How Do I Get My Share?

It’s actually not that hard. The first thing to know is that you won’t get it by working with an inefficient, people-intensive partner, broker or traditional outsourcer. Think about it for a minute – if you want to drive efficiency and cost savings, do you usually get that by outsourcing facilities management to a company that is less efficient than you are, has no real transparent benchmark data to drive ongoing results, and is often blind to the details of an individual service request and transaction?

The First Step to Your $20 Billion

Your piece of the $20 billion is right there for the taking. But first, you need to be able to get the transparent and objective data that will allow you to cut out all the layered costs with confidence. With that, you can begin your own improvement program and take control of the cost and quality that your company deserves and needs.

How do you do that? You’ll need just two things: modern technology and an organizational will to use that technology to unlock the hidden cost and quality benefits. IoT, artificial intelligence, machine learning, and marketplace economics are not just buzzwords; they are a few of the keys that will unlock the $20 billion treasure chest.

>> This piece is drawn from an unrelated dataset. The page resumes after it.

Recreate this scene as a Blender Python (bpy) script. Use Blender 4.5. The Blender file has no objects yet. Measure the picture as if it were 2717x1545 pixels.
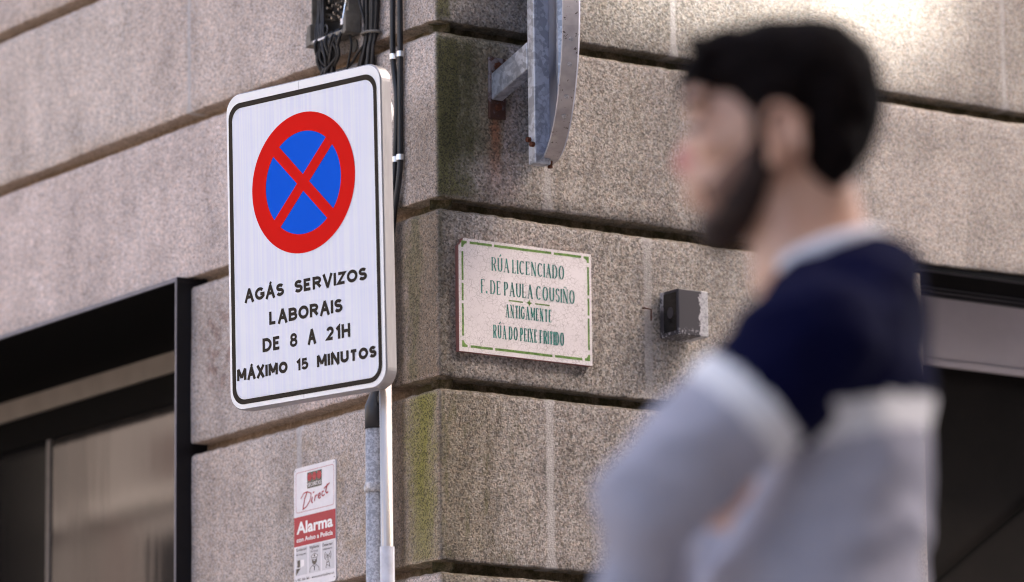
import bpy, bmesh, math, random
import numpy as np
from mathutils import Vector, Matrix, noise as mnoise
R = math.radians
random.seed(7)
scene = bpy.context.scene
COL = scene.collection

# ---------------------------------------------------------------- camera
CR = np.array([0.82410, -0.56634, -0.01049])     # camera right
CU = np.array([-0.10173, -0.16620, 0.98083])     # camera up
CF = np.array([0.55723, 0.80724, 0.19458])       # camera forward
CC = np.array([-5.71785, -8.56746, -2.04475])    # camera position
FPX, PW, PH = 12760.74, 2717.0, 1545.0
cam_d = bpy.data.cameras.new('camera')
cam = bpy.data.objects.new('camera', cam_d); COL.objects.link(cam)
cam_d.sensor_width = 36.0
cam_d.lens = FPX / PW * 36.0
cam_d.clip_start = 0.1; cam_d.clip_end = 400
m = Matrix(((CR[0], CU[0], -CF[0], CC[0]), (CR[1], CU[1], -CF[1], CC[1]), (CR[2], CU[2], -CF[2], CC[2]), (0, 0, 0, 1)))
cam.matrix_world = m
cam_d.dof.use_dof = True
cam_d.dof.focus_distance = 10.2
cam_d.dof.aperture_fstop = 3.1
scene.camera = cam

# ---------------------------------------------------------------- sky, sun, exposure
SUN = Vector((0.50, -0.55, 0.67)).normalized()
world = bpy.data.worlds.new('World'); scene.world = world
world.use_nodes = True
wn = world.node_tree.nodes; wl = world.node_tree.links
wn.clear()
sky = wn.new('ShaderNodeTexSky'); sky.sky_type = 'NISHITA'; sky.sun_disc = False
sky.sun_elevation = math.asin(SUN.z)
sky.sun_rotation = math.atan2(SUN.x, SUN.y)
sky.air_density = 0.6; sky.dust_density = 5.0; sky.ozone_density = 0.3
bg = wn.new('ShaderNodeBackground'); bg.inputs[1].default_value = 0.13
wo = wn.new('ShaderNodeOutputWorld')
wbn = wn.new('ShaderNodeMix'); wbn.data_type = 'RGBA'; wbn.blend_type = 'MULTIPLY'; wbn.inputs[0].default_value = 1.0
wl.new(sky.outputs[0], wbn.inputs[6]); wbn.inputs[7].default_value = (1.055, 1.0, .945, 1)   # camera white balance
wl.new(wbn.outputs[2], bg.inputs[0]); wl.new(bg.outputs[0], wo.inputs[0])
sl = bpy.data.lights.new('sun', 'SUN'); sl.energy = 3.4; sl.angle = R(0.53); sl.color = (1.0, 0.95, 0.86)
so = bpy.data.objects.new('sun', sl); COL.objects.link(so)
so.rotation_euler = (-SUN).to_track_quat('-Z', 'Y').to_euler()
so.location = (6, -7, 12)
scene.view_settings.view_transform = 'Standard'
scene.view_settings.look = 'None'
scene.view_settings.exposure = 2.70
scene.view_settings.gamma = 1.0
scene.render.engine = 'CYCLES'
scene.cycles.max_bounces = 6
scene.cycles.diffuse_bounces = 4
scene.cycles.use_denoising = True
scene.cycles.filter_width = 1.0
scene.cycles.adaptive_threshold = 0.004

# ---------------------------------------------------------------- helpers
def ray(px, py):
    return CF * FPX + CR * (px - PW / 2) - CU * (py - PH / 2)
def on_left(px, py, x=0.0):
    d = ray(px, py); return CC + d * ((x - CC[0]) / d[0])
def on_right(px, py, y=0.0):
    d = ray(px, py); return CC + d * ((y - CC[1]) / d[1])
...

You’re likely already investing in all of these technologies in the front of the house – for customer-facing activities and merchandising – but it might be that the more immediate benefits and savings are literally “in the building itself.” You just need to take the first steps to move away from historical models of facilities management inefficiency and move toward systems and processes based on proven, state-of-the-art tech.

There are solutions out there – and yes, ServiceChannel is one of them – but this isn’t about us. For too long, we’ve seen millions (make that billions) of dollars wasted due to historical models of inefficiency and waste.

Our customers’ businesses are evolving and have an urgent need to be more competitive. Whether you’re a retailer or in other adjacent industries, we know you are looking for answers and deserve thoughtful, modern and progressive ideas and responses.